● GIVEN PROBLEM:
Retype the listing that follows, word for word.
─── PROVIDED DATA
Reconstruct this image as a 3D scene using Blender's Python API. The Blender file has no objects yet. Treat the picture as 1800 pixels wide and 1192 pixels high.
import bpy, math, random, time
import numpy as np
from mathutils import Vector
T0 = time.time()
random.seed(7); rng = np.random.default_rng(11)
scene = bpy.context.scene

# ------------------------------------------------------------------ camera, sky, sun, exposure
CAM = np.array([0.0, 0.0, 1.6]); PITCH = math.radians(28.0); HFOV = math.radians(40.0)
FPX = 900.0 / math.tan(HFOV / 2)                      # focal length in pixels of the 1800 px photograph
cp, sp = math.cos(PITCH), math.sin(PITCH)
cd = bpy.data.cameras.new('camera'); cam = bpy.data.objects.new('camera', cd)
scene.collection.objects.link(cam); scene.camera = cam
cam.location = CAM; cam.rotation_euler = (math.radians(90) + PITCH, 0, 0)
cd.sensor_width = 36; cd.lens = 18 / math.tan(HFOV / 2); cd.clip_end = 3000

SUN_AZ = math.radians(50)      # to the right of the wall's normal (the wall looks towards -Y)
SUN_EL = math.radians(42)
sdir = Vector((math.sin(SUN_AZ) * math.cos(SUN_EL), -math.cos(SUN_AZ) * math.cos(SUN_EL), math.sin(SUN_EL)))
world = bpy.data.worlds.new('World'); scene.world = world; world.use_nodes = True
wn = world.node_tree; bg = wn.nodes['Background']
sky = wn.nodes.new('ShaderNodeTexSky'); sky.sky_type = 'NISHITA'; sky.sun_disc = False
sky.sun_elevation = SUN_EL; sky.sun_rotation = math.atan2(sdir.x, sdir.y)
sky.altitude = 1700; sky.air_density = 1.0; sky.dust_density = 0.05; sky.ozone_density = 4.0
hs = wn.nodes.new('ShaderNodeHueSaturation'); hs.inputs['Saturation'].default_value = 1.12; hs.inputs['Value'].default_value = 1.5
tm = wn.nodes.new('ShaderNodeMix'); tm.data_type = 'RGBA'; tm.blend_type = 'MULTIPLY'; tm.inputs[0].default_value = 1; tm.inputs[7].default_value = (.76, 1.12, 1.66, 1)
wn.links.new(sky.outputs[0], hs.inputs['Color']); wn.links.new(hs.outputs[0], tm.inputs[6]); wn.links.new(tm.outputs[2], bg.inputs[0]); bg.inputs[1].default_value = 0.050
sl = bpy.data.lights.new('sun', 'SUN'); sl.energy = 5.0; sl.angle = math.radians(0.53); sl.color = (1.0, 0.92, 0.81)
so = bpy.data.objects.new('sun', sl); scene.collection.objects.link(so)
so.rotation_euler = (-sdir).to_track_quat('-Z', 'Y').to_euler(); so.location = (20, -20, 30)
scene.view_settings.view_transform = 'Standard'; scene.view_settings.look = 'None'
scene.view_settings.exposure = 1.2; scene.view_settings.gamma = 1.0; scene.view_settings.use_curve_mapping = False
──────
● REPLY:
Reconstruct this image as a 3D scene using Blender's Python API. The Blender file has no objects yet. Treat the picture as 1800 pixels wide and 1192 pixels high.
import bpy, math, random, time
import numpy as np
from mathutils import Vector
T0 = time.time()
random.seed(7); rng = np.random.default_rng(11)
scene = bpy.context.scene

# ------------------------------------------------------------------ camera, sky, sun, exposure
CAM = np.array([0.0, 0.0, 1.6]); PITCH = math.radians(28.0); HFOV = math.radians(40.0)
FPX = 900.0 / math.tan(HFOV / 2)                      # focal length in pixels of the 1800 px photograph
cp, sp = math.cos(PITCH), math.sin(PITCH)
cd = bpy.data.cameras.new('camera'); cam = bpy.data.objects.new('camera', cd)
scene.collection.objects.link(cam); scene.camera = cam
cam.location = CAM; cam.rotation_euler = (math.radians(90) + PITCH, 0, 0)
cd.sensor_width = 36; cd.lens = 18 / math.tan(HFOV / 2); cd.clip_end = 3000

SUN_AZ = math.radians(50)      # to the right of the wall's normal (the wall looks towards -Y)
SUN_EL = math.radians(42)
sdir = Vector((math.sin(SUN_AZ) * math.cos(SUN_EL), -math.cos(SUN_AZ) * math.cos(SUN_EL), math.sin(SUN_EL)))
world = bpy.data.worlds.new('World'); scene.world = world; world.use_nodes = True
wn = world.node_tree; bg = wn.nodes['Background']
sky = wn.nodes.new('ShaderNodeTexSky'); sky.sky_type = 'NISHITA'; sky.sun_disc = False
sky.sun_elevation = SUN_EL; sky.sun_rotation = math.atan2(sdir.x, sdir.y)
sky.altitude = 1700; sky.air_density = 1.0; sky.dust_density = 0.05; sky.ozone_density = 4.0
hs = wn.nodes.new('ShaderNodeHueSaturation'); hs.inputs['Saturation'].default_value = 1.12; hs.inputs['Value'].default_value = 1.5
tm = wn.nodes.new('ShaderNodeMix'); tm.data_type = 'RGBA'; tm.blend_type = 'MULTIPLY'; tm.inputs[0].default_value = 1; tm.inputs[7].default_value = (.76, 1.12, 1.66, 1)
wn.links.new(sky.outputs[0], hs.inputs['Color']); wn.links.new(hs.outputs[0], tm.inputs[6]); wn.links.new(tm.outputs[2], bg.inputs[0]); bg.inputs[1].default_value = 0.050
sl = bpy.data.lights.new('sun', 'SUN'); sl.energy = 5.0; sl.angle = math.radians(0.53); sl.color = (1.0, 0.92, 0.81)
so = bpy.data.objects.new('sun', sl); scene.collection.objects.link(so)
so.rotation_euler = (-sdir).to_track_quat('-Z', 'Y').to_euler(); so.location = (20, -20, 30)
scene.view_settings.view_transform = 'Standard'; scene.view_settings.look = 'None'
scene.view_settings.exposure = 1.2; scene.view_settings.gamma = 1.0; scene.view_settings.use_curve_mapping = False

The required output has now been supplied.